Earlier you mentioned the Vendée. The French film Vaincre ou mourir (To Win or Die), which tells the story of the struggle of the counter-revolutionaries, has been a success. Is it a good example of what the cultural struggle should be?

Yes, it started with Puy du Fou [an historical theme park], which has normalised a part of French history. I can give you the example of a neighbour, a communist merchant from a communist family, who discovered the existence of the counter-revolutionaries thanks to Puy du Fou. As for Vaincre ou mourir, it is a film that goes beyond defending being a Catholic or not being a Republican. It is not a film in favour of religious freedom because, when you see it, you can’t take the side of the Republicans. The most interesting thing is that the principles that you see in the film are acceptable to the conservative bourgeoisie, but then nobody is able to take them out of the private sphere and defend them politically. I think that highlighting this fact adds a lot of value to the film. 

What is Academia Christiana’s relationship with the Church?

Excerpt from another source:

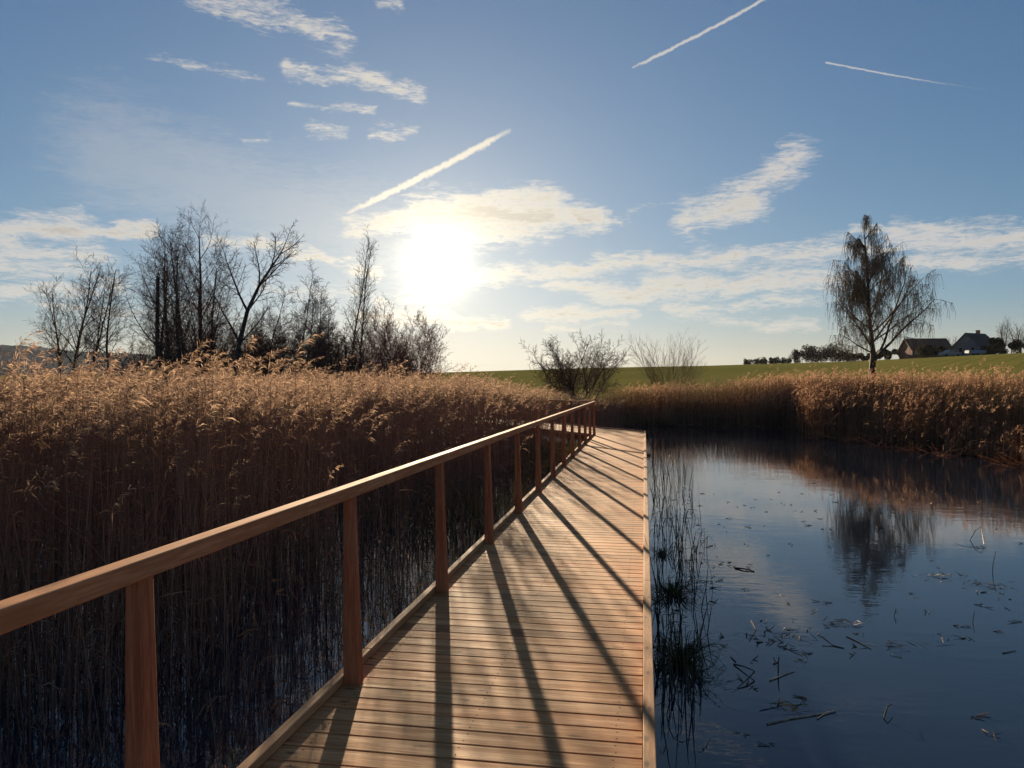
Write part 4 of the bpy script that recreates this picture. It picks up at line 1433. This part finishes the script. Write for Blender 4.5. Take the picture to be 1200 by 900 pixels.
def tussock(label, px, py, n, h, spread, seed, droop=0.9):
    r = np.random.default_rng(seed)
    p = on_water(px, py)
    root = empty('grass_tussock', tuple(p))
    tag(root, label, 'grass tussock')
    t = r.uniform(0, 6.28, n)
    dh = np.stack([np.cos(t), np.sin(t), np.zeros(n)], -1)
    b = dh * r.uniform(0, 0.12, n)[:, None]
    L = r.uniform(0.5, 1.0, n) * h
    s = np.linspace(0, 1, 6)
    lp = b[:, None] + dh[:, None] * (L[:, None] * spread * s[None] * r.uniform(0.3, 1.2, n)[:, None])[:, :, None]
    lp[:, :, 2] += L[:, None] * (1.25 * s[None] - droop * r.uniform(0.5, 1.15, n)[:, None] * s[None] ** 2) - 0.02
    a = Acc()
    a.ribbons(lp, r.uniform(0.004, 0.008, n)[:, None] * np.array([.8, 1, 1, .8, .5, .1])[None], unit(np.cross(dh, [0, 0, 1.0]) + r.normal(0, .3, (n, 3))), 0)
    a.build('blades', M['grass_blade'], root)
    a = Acc()
    k = 12
    ring = [(0.07 * math.cos(q) * r.uniform(.8, 1.2), 0.07 * math.sin(q) * r.uniform(.8, 1.2)) for q in np.linspace(0, 6.283, k, endpoint=False)]
    v = [(x, y, -0.15) for x, y in ring] + [(x * .8, y * .8, 0.02) for x, y in ring] + [(0, 0, 0.03)]
    a.nonuni(v, [[i, (i + 1) % k, k + (i + 1) % k, k + i] for i in range(k)] + [[k + i, k + (i + 1) % k, 2 * k] for i in range(k)])
    a.build('root_clump', M['wet_leaf'], root, smooth=True)


tussock('drooping green grass tussock in the water close to the boardwalk, the nearer one', 800, 776, 230, 0.50, 0.80, 1, 1.4)
tussock('flat dark matted grass tussock by the boardwalk, behind the green one', 788, 697, 230, 0.36, 1.0, 2, 1.35)
tussock('small dark grass tuft hugging the boardwalk edge beyond the matted one', 776, 650, 90, 0.22, 0.8, 3, 1.0)


def float_stalk(pts, rad, mat, label, group=None, name='floating_stalk', z=0.004):
    P = np.array([on_water(*q[:2]) + np.array([0, 0, z + (q[2] if len(q) > 2 else 0)]) for q in pts])
    o = P[0].copy()
    a = Acc()
    a.tubes([P - o], [np.linspace(rad * 0.7, rad * 0.4, len(P))], 6, cap=True)
    ob = a.build(name, mat)
    ob.location = tuple(o)
    tag(ob, label, 'reed stalk', group)
    return ob


BEN = 'bent_stalk'
float_stalk([(899, 849), (925, 843), (958, 838), (979, 834)], 0.010, M['pale_stalk'], 'long pale stalk floating alone on the open water, the nearest one')
float_stalk([(958, 843), (965, 838), (979, 834.5)], 0.006, M['pale_stalk'], 'short pale twig forking off the long floating stalk')
float_stalk([(860, 779), (872, 785, .02), (884, 792, .03)], 0.009, M['wet_stalk'], 'thick dark reed half of a bent pair, upper arm')
float_stalk([(884, 793, .03), (876, 800, .02), (864, 807)], 0.009, M['wet_stalk'], 'thick dark reed half of a bent pair, lower arm')
float_stalk([(902, 798), (915, 793), (931, 787)], 0.007, M['pale_stalk'], 'short pale stalk floating between the bent reed and the tilted one')
float_stalk([(992, 746), (1006, 753), (1021, 761)], 0.007, M['wet_stalk'], 'thin dark stalk lying slantwise in the middle of the pond')
float_stalk([(964, 752, .03), (976, 757), (989, 760)], 0.008, M['wet_leaf'], 'short brown stalk with raised end beside the slanting one')
float_stalk([(861, 666), (872, 668, .01), (884, 670)], 0.014, M['wet_stalk'], 'thick black reed piece floating among the stalks beside the boardwalk')
float_stalk([(862, 776), (858, 772), (856, 770)], 0.006, M['wet_stalk'], 'tiny dark stub next to the bent reed')
float_stalk([(1036, 842), (1040, 838, .05), (1046, 833, .04)], 0.007, M['wet_stalk'], 'small dark kinked stalk near the lower middle of the water')
float_stalk([(1137, 633), (1143, 633, .12), (1150, 633, .17), (1153, 640, .02)], 0.007, M['wet_stalk'], 'arched dark stalk bent over into the water near the far scraps', name=BEN)
float_stalk([(1163, 670), (1164, 670, .1), (1167, 670, .22)], 0.006, M['wet_stalk'], 'upright dark stalk standing alone beside the leaf mats', name='standing_stalk')
float_stalk([(1092, 594), (1094, 594, .12), (1096, 594, .08)], 0.008, M['wet_stalk'], 'short hooked stalk standing far out toward the reeds', name='standing_stalk')
float_stalk([(1048, 722), (1050, 722, .06), (1052, 722, .02)], 0.006, M['wet_stalk'], 'little hooked stalk standing in the centre of the pond', name='standing_stalk')
float_stalk([(1140, 729), (1141, 729, .05), (1142, 729, .09)], 0.005, M['wet_stalk'], 'tiny upright stalk below the leaf mats', name='standing_stalk')
float_stalk([(912, 790), (912, 790, .07), (913, 790, .12)], 0.008, M['wet_stalk'], 'upright dark stump of reed standing beside the pale floating stalk', name='standing_stalk')
float_stalk([(1175, 766), (1180, 765), (1190, 763)], 0.006, M['wet_leaf'], 'short dark stalk afloat near the edge of the photo')
float_stalk([(880, 727), (886, 738), (878, 752)], 0.005, M['wet_leaf'], 'thin curved pale blade floating above the bent reed')


def leaf_mat(label, px, py, n, sx, seed, mat, name='leaf_mat'):
    r = np.random.default_rng(seed)
    p = on_water(px, py)
    a = Acc()
    c = np.stack([r.normal(0, sx, n), r.normal(0, sx * 0.45, n), r.uniform(0.002, 0.03, n)], -1)
    t = r.uniform(0, 3.14, n)
    u = np.stack([np.cos(t), np.sin(t) * .6, r.uniform(-.2, .35, n)], -1)
    L = r.uniform(0.05, 0.15, n)
    s = np.linspace(-0.5, 0.5, 4)
    lp = c[:, None] + u[:, None] * (L[:, None] * s[None])[:, :, None]
    lp[:, :, 2] = np.maximum(lp[:, :, 2], 0.002)
    a.ribbons(lp, r.uniform(.006, .016, n)[:, None] * np.array([.3, .7, .6, .2])[None], unit(np.stack([-np.sin(t), np.cos(t), r.uniform(-.5, .5, n)], -1)), 0)
    o = a.build(name, mat)
    o.location = tuple(p)
    tag(o, label, 'leaf mat')


leaf_mat('pale brown mat of dead leaves floating below the arched stalk', 1101, 675, 34, 0.10, 1, M['pale_stalk'])
leaf_mat('wide brown mat of dead leaves beside the upright stalk', 1156, 686, 44, 0.13, 2, M['wet_leaf'])
leaf_mat('thin pale leaf mat floating in the middle of the pond', 1053, 757, 22, 0.10, 3, M['wet_leaf'])
leaf_mat('small light leaf scrap, one of two side by side above the slanting stalk', 1003, 732, 9, 0.035, 4, M['pale_stalk'])
leaf_mat('loose brown leaf scraps next to the light one above the slanting stalk', 980, 731, 12, 0.06, 5, M['wet_leaf'])
leaf_mat('dark clump of scraps at the foot of the arched stalk', 1143, 642, 16, 0.07, 6, M['wet_stalk'])
leaf_mat('greenish scraps floating just above the long pale stalk', 925, 828, 20, 0.07, 7, M['grass_blade'])
leaf_mat('long trail of dark scraps drifting between boardwalk and slanting stalk', 916, 744, 26, 0.16, 8, M['wet_stalk'])

SCRAPS = 'small reed scraps floating on the pond'


def scrap_mesh(seed):
    r = np.random.default_rng(seed)
    a = Acc()
    n = int(r.integers(1, 4))
    for _ in range(n):
        t = r.uniform(0, 3.14); L = r.uniform(0.03, 0.13)
        u = np.array([math.cos(t), math.sin(t) * 0.7, 0]); c = np.array([*r.normal(0, .03, 2), 0.004])
        s = np.linspace(-.5, .5, 4)
        lp = c + u * (L * s)[:, None] + np.array([0, 0, 1.0]) * (r.uniform(0, .03) * (s + .5) ** 2)[:, None]
        a.tubes([lp], [np.array([.5, 1, .9, .4]) * r.uniform(.0025, .006)], 5)
    return a.mesh('reed_scrap', M['wet_leaf'] if seed % 3 else M['wet_stalk'])


sm = [scrap_mesh(s) for s in range(20)]
spots = []
for _ in range(34): spots.append((random.gauss(905, 55), random.gauss(598, 14)))
for _ in range(26): spots.append((random.gauss(845, 28), random.gauss(660, 26)))
for _ in range(36): spots.append((random.gauss(915, 55), random.gauss(735, 26)))
for _ in range(24): spots.append((random.gauss(1130, 40), random.gauss(700, 30)))
for _ in range(26): spots.append((random.uniform(800, 1200), random.uniform(570, 880)))
for _ in range(16): spots.append((random.gauss(1040, 40), random.gauss(588, 8)))
for i, (px, py) in enumerate(spots):
    p = on_water(px, max(py, 560))
    if p[0] < RIGHT_OUT + 0.1: continue
    o = bpy.data.objects.new('reed_scrap', sm[i % 20])
    COL.objects.link(o)
    o.location = p
    o.rotation_euler = (0, 0, random.uniform(0, 6.28))
    s = random.uniform(0.45, 1.0)
    o.scale = (s, s, s)
    tag(o, 'small dark scrap of reed floating flat on the pond', 'reed scrap', SCRAPS)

We are the church militant and the Church is much more than its hierarchy. We have never been mistreated by our bishops and we have never received any pressure. However, many traditionalists have not liked the fact that we have opened up to non-Catholics, something that for us is a generational issue, since we have taken the word “identitarian” as a banner and as a meeting point for a wide variety of groups. We do not complain about the Church, but about the cowardice and lukewarmness of many of our friends. However, we believe that the tradition is now in the hands of a generation of young people who constitute a healthy and vigorous, and therefore conquering, body that does not have to be afraid to coexist with old groups as long as it is not afraid of victory.

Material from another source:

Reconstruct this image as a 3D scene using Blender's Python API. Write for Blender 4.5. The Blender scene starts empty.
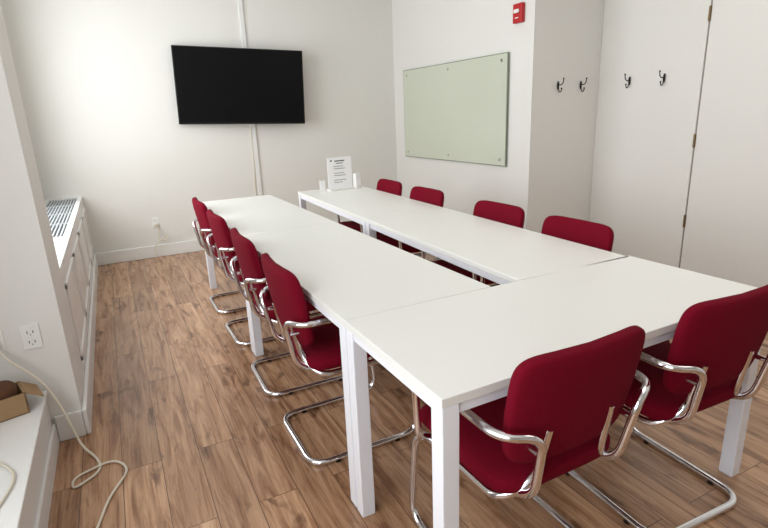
import bpy, math, random
from mathutils import Matrix, Vector
random.seed(3)
scene=bpy.context.scene
scene.view_settings.view_transform='Standard'
TH=0.74
# ---------------------------------------------------------------- materials
def srgb(r,g,b):
    f=lambda c:(c/255/12.92) if c/255<=0.04045 else ((c/255+0.055)/1.055)**2.4
    return (f(r),f(g),f(b),1)
def mat(name,col,rough=.5,metal=0,noise=0,nscale=8,bump=0,bscale=200,coat=0,spec=None):
    m=bpy.data.materials.new(name);m.use_nodes=True
    nt=m.node_tree;b=nt.nodes['Principled BSDF']
    b.inputs['Base Color'].default_value=col;b.inputs['Roughness'].default_value=rough;b.inputs['Metallic'].default_value=metal
    if spec is not None:b.inputs['Specular IOR Level'].default_value=spec
    if coat:b.inputs['Coat Weight'].default_value=coat
    tc=nt.nodes.new('ShaderNodeTexCoord')
    if noise:
        n=nt.nodes.new('ShaderNodeTexNoise');n.inputs['Scale'].default_value=nscale;n.inputs['Detail'].default_value=4
        nt.links.new(tc.outputs['Object'],n.inputs['Vector'])
        mx=nt.nodes.new('ShaderNodeMix');mx.data_type='RGBA'
        mx.inputs['A'].default_value=tuple(c*(1-noise) for c in col[:3])+(1,)
        mx.inputs['B'].default_value=tuple(min(1,c*(1+noise)) for c in col[:3])+(1,)
        nt.links.new(n.outputs['Fac'],mx.inputs['Factor']);nt.links.new(mx.outputs['Result'],b.inputs['Base Color'])
    if bump:
        n2=nt.nodes.new('ShaderNodeTexNoise');n2.inputs['Scale'].default_value=bscale
        nt.links.new(tc.outputs['Object'],n2.inputs['Vector'])
        bp=nt.nodes.new('ShaderNodeBump');bp.inputs['Strength'].default_value=bump;bp.inputs['Distance'].default_value=.002
        nt.links.new(n2.outputs['Fac'],bp.inputs['Height']);nt.links.new(bp.outputs['Normal'],b.inputs['Normal'])
    return m
M_wall=mat('wall_paint',srgb(229,228,223),.75,noise=.015,nscale=1.5,bump=.15,bscale=60)
M_trim=mat('trim_paint',srgb(234,234,231),.4,noise=.01)
M_ceil=mat('ceiling_paint',srgb(230,229,226),.9,noise=.01)
M_top=mat('white_laminate',srgb(233,233,228),.32,noise=.01,nscale=5)
M_leg=mat('white_powder_coat',srgb(238,240,246),.35,noise=.01)
M_red=mat('burgundy_fabric',srgb(110,5,29),.9,noise=.28,nscale=260,bump=.6,bscale=500,spec=.12)
M_chrome=mat('chrome',(.82,.82,.84,1),.12,1,noise=.02)
M_black=mat('black_plastic',srgb(12,12,14),.4,noise=.05,spec=.3)
M_screen=mat('tv_screen',srgb(6,6,8),.35,noise=.05,spec=.15)
M_glass=mat('glass_board_surface',srgb(205,210,193),.15,noise=.01)
M_glassedge=mat('glass_edge',srgb(130,142,122),.2,noise=.02)
M_steel=mat('brushed_steel',(.6,.58,.55,1),.3,1,noise=.05)
M_brass=mat('aged_brass',srgb(120,100,70),.4,.8,noise=.1)
M_hook=mat('dark_metal',srgb(35,32,32),.4,.6,noise=.1)
M_alarm=mat('alarm_red',srgb(185,15,25),.4,noise=.03)
M_white=mat('white_plastic',srgb(238,238,234),.4,noise=.01)
M_grey=mat('grey_grille',srgb(75,80,84),.5,noise=.05)
M_gap=mat('door_gap_shadow_paint',srgb(150,146,138),.7,noise=.05)
M_grille=mat('light_grey_metal',srgb(180,184,186),.45,noise=.03)
M_paper=mat('paper',srgb(245,245,245),.6,noise=.01)
M_ink=mat('ink',srgb(90,90,95),.7,noise=.05)
M_cord=mat('cord_white',srgb(222,214,196),.5,noise=.03)
M_card=mat('cardboard',srgb(160,130,94),.85,noise=.1,nscale=30)
M_brown=mat('dark_brown_cloth',srgb(90,58,38),.9,noise=.2,nscale=40)
# floor
def floor_mat():
    m=bpy.data.materials.new('wood_plank_floor');m.use_nodes=True
    nt=m.node_tree;N=nt.nodes.new;Lk=nt.links.new;b=nt.nodes['Principled BSDF']
    tc=N('ShaderNodeTexCoord');sep=N('ShaderNodeSeparateXYZ');Lk(tc.outputs['Object'],sep.inputs[0])
    com=N('ShaderNodeCombineXYZ');Lk(sep.outputs['Y'],com.inputs['X']);Lk(sep.outputs['X'],com.inputs['Y'])
    br=N('ShaderNodeTexBrick');Lk(com.outputs[0],br.inputs['Vector'])
    br.offset=.37;br.offset_frequency=2
    br.inputs['Scale'].default_value=1;br.inputs['Brick Width'].default_value=1.25;br.inputs['Row Height'].default_value=.15
    br.inputs['Mortar Size'].default_value=.0014;br.inputs['Mortar Smooth'].default_value=.1;br.inputs['Bias'].default_value=0
    br.inputs['Color1'].default_value=(0,0,0,1);br.inputs['Color2'].default_value=(1,1,1,1);br.inputs['Mortar'].default_value=(.5,.5,.5,1)
    sh=N('ShaderNodeVectorMath');sh.operation='SCALE';Lk(br.outputs['Color'],sh.inputs[0]);sh.inputs['Scale'].default_value=13
    ad=N('ShaderNodeVectorMath');ad.operation='ADD';Lk(com.outputs[0],ad.inputs[0]);Lk(sh.outputs[0],ad.inputs[1])
    mp=N('ShaderNodeMapping');mp.inputs['Scale'].default_value=(1.1,11,1);Lk(ad.outputs[0],mp.inputs[0])
    n1=N('ShaderNodeTexNoise');n1.inputs['Scale'].default_value=2.0;n1.inputs['Detail'].default_value=8;n1.inputs['Roughness'].default_value=.64;n1.inputs['Distortion'].default_value=1.0
    Lk(mp.outputs[0],n1.inputs['Vector'])
    cr=N('ShaderNodeValToRGB');e=cr.color_ramp.elements
    e[0].position=.27;e[0].color=srgb(116,82,58);e[1].position=.76;e[1].color=srgb(228,192,156)
    x=cr.color_ramp.elements.new(.42);x.color=srgb(170,129,97)
    x=cr.color_ramp.elements.new(.55);x.color=srgb(202,162,127)
    Lk(n1.outputs['Fac'],cr.inputs[0])
    mp3=N('ShaderNodeMapping');mp3.inputs['Scale'].default_value=(2.5,90,1);Lk(ad.outputs[0],mp3.inputs[0])
    n3=N('ShaderNodeTexNoise');n3.inputs['Scale'].default_value=1.5;n3.inputs['Detail'].default_value=3;Lk(mp3.outputs[0],n3.inputs['Vector'])
    cr4=N('ShaderNodeValToRGB');e=cr4.color_ramp.elements;e[0].position=.35;e[0].color=(.80,.77,.75,1);e[1].position=.6;e[1].color=(1,1,1,1)
    Lk(n3.outputs['Fac'],cr4.inputs[0])
    mp2=N('ShaderNodeMapping');mp2.inputs['Scale'].default_value=(3.2,9,1);Lk(ad.outputs[0],mp2.inputs[0])
    n2=N('ShaderNodeTexNoise');n2.inputs['Scale'].default_value=1.7;n2.inputs['Detail'].default_value=5;n2.inputs['Distortion'].default_value=.5;Lk(mp2.outputs[0],n2.inputs['Vector'])
    cr2=N('ShaderNodeValToRGB');e=cr2.color_ramp.elements;e[0].position=.30;e[0].color=(.30,.24,.21,1);e[1].position=.42;e[1].color=(1,1,1,1)
    Lk(n2.outputs['Fac'],cr2.inputs[0])
    def mulf(a,b_,fac):
        k=N('ShaderNodeMix');k.data_type='RGBA';k.blend_type='MULTIPLY';k.inputs['Factor'].default_value=fac
        Lk(a,k.inputs['A']);Lk(b_,k.inputs['B']);return k.outputs['Result']
    c_=mulf(cr.outputs[0],cr2.outputs[0],.8);c_=mulf(c_,cr4.outputs[0],.9)
    cr3=N('ShaderNodeValToRGB');e=cr3.color_ramp.elements;e[0].color=(.68,.64,.62,1);e[1].color=(1.0,.97,.94,1)
    Lk(br.outputs['Color'],cr3.inputs[0]);c_=mulf(c_,cr3.outputs[0],1)
    mu3=N('ShaderNodeMix');mu3.data_type='RGBA';Lk(br.outputs['Fac'],mu3.inputs['Factor'])
    Lk(c_,mu3.inputs['A']);mu3.inputs['B'].default_value=srgb(84,62,47)
    Lk(mu3.outputs['Result'],b.inputs['Base Color'])
    b.inputs['Roughness'].default_value=.26
    bp=N('ShaderNodeBump');bp.inputs['Strength'].default_value=.15;bp.inputs['Distance'].default_value=.002
    Lk(n1.outputs['Fac'],bp.inputs['Height']);Lk(bp.outputs['Normal'],b.inputs['Normal'])
    return m
M_floor=floor_mat()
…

Nor are we afraid to collaborate with people of good will—for example, members of the New Right—as long as their discourse is not contrary to Catholic doctrine. Our policy is never to criticise those who share our virtues of courage and strength, and who defend the same heroes. Pope Francis says that we must go to the periphery; well, we choose our periphery.

Christianity is the most persecuted religion in the world and this is happening under the absolute indifference of both the media and ostensibly Christian nations. Is it necessary to revive the Christianity of the Crusade?

Yes, it is important to recover the spirit of crusade which, in another form, was also the spirit of the Spanish conquistadors. I often wonder with which historical epoch or hero we can identify. We might think that we are in the time like that of the first Christians, but the message of the Church is not a new message, as it was then. We may think that the barbarians are coming, but the Roman Empire of the 5th century was a much less decadent Christian society. Instead, I think of the conquerors—because many of us are in a hostile environment—especially Hernán Cortes, who knew how to be a lion and a fox at the same time, establishing alliances with one hand and smashing idols with the other. I think of how to be like him: to be bold and, without breaking with tradition, not to fear being insolent. We are rebels out of fidelity.

Houllebecq’s Submission presents a France that, faced with an absolute lack of values, accepts Islamisation. Do you think this scenario could become possible?

I haven’t read the novel as he is not a very attractive author for French conservatives, but there are two interesting strategies regarding Islamisation. On the one hand, there is the banning of certain clothes, which may be a pretext to force them to leave. However, in practise these laws have been used against us because they are being enforced by secularists. The second strategy is to tell Muslims that we have our own identity, as they have theirs, and that we are not meant to live together. We should not join them against the modernists just because they, too, are monotheists and universalists. In my opinion, Islam is a false universalism that hides the flag of Arab ethnicity; it does not respect anything other than strength and virility. That is why our first effort must be to remake strong Catholics—not to create wise monkeys, but burning hearts, because only they can speak to other burning hearts.